Steele sentencing: defense's closing
DADE CITY -- Assistant Public Defender Bob Focht delivered the defense's closing argument in the Alfredie Steele Jr. sentencing hearing Friday. This is the argument that helped sway the jury to spare Steele's life, and recommend a sentence of life in prison for fatally shooting Pasco sheriff's Lt. Charles "Bo" Harrison in 2003.
The defense had already conceded one of the aggravating factors the state listed: that Harrison was on duty when he was slain.
"The state had indicated to you there are two aggravators. Lt. Harrison was on duty and this crime was committed in a cold, calculated and premeditated manner. As you will see from the instructions, it is not cold, or calculated, or premeditated. It is that it wass cold and it was calculated and it was premeditated and each must be proved beyond and to the exclusion of every reasonable doubt.
"The state would submit to you that this cold and calculated and premeditated plan began to be played out on the night of May 31, 2003. There is absolutely not one strap of evidence that Mr. Steele knew or had reason to know that any police officer, let alone Lt. Harrison, would be there waiting for him to bring fruit to his plan. If that is the case then what you have out at the cook shed is a guy shooting a gun. A drunk shooting a gun. And nothing more.
"The state has to prove to you that there is a plan, beyond and to the exclusion of a reasonable doubt. The state will then submit to you that as part of the plan (at this point the victim's son, Charles Harrison Jr., the only family member able to remain throughout the trial, has to leave the courtroom) that somehow he knew he was going to have this opportunity to enact his plan, that he was drinking to screw up his courage. That was part of his plan, other than a 19-year-old drinking.
"The definition for you means that cold means the murder was the product of a calm and cool reflection. And that it was calculated means it was a careful plan for a prearranged design to commit murder. Without some knowledge, some reason to believe there was a police officer going to be there who would somehow come into his sights that night, what is there but pure speculation?
"What substantial period of reflection is established by the evidence or can even be inferred by an inebriated 19-year-old who comes out of the club and sees the police officer? I submit to you that that aggravated circumstance did not exist and should not be relied upon you as you sit here today.

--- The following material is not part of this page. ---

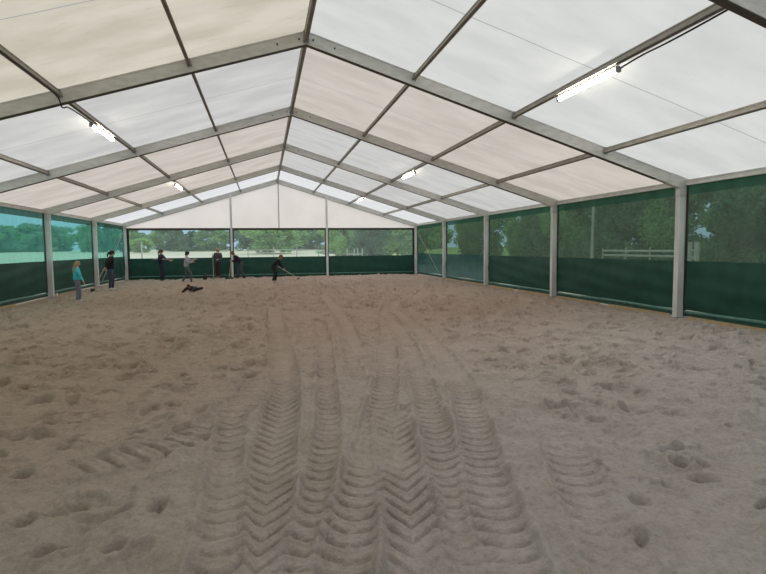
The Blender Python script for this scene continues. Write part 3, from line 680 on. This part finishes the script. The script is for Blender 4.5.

"If you determine that one or more of the aggravators have been established, you must reach the decision that if one or more of the aggravators themselves warrants the death penalty without looking at another thing. And if you do not, your inquiry is over, and the recommendation is life.
"What was he doing? Sitting back, throwing back drinks to get progressively stronger so he could commit his plan to commit premeditated murder? That fact undermines any thought that there was a plan."
Focht asks for a bench conference. Both sides huddle with Senior Circuit Judge Robert Beach, who then announces to the jury that Steele has no criminal record -- prior to Thursday's first-degree murder conviction, that is.
"If you would find the aggravator or aggravators justified in the imposition of the death penalty, then you must consider the mitigating factors for Mr. Steele. His background, the crime itself ...
"... As the court will indicate to you (Steele) has no criminal record. This is not someone who ran wild. All but those unholy seconds, these few minutes of his life, has he done anything wrong except for this disaster.
"You may also consider from the evidence whether Mr. Steele was under the influence of extreme mental or emotional disturbances. I would submit that that what has been implied as motive, the last in the series of violent deaths of friends and family members. This is not a justification. But it is an explanation for the total irrationality of his act. And lastly, the capacity of Mr. Steele to appreciate the criminality of his conduct or to conform his conduct or to conform his conduct ..."
"To one degree or another every witness who saw him that night said he was intoxicated, from drinking too much.
" 'Fredie got along with everybody, and possibly one of the most telling of these other factors is that in his own home as a child, as a burning cross is put in his yard, as his home is assaulted, his reaction is to reach out to the community. This is a young man who has manifested the ability to reach out to people, which is what makes this all the more horrific.
"From jail facing trial on charges that could cost him his life, he helps a family member in counseling a cousin. At school, the phrases that were used by two of the teachers, ' 'Fredie being 'Fredie' and 'the same 'Fredie anywhere ...
"In the horror of life in prison, he will in fact bring a helping hand. If for no other reason than that, I would ask you to spare his life.
"He's polite. See the way he behaved here? ... other than these few minutes of aberration the only thing you can say about Alfredie Steele is he's just a nice kid."
As Focht looks into the courtroom gallery it is divided into two halves. On his right, Harrison's family. On his left, Steele's family.
"Probably the most horrifying and heartbreaking, the most destructive part of this whole chain of events is that if Lt. Harrison's picture wasn't here, that whole family (Focht stretches out his hand to the Harrison family) would be over there. And if Alfredie Steele was not over there (the lawyers reaches out to Steele's family) that whole family would be over here. That is just a disaster for these people.
"The death of Alfredie Steele would serve nothing."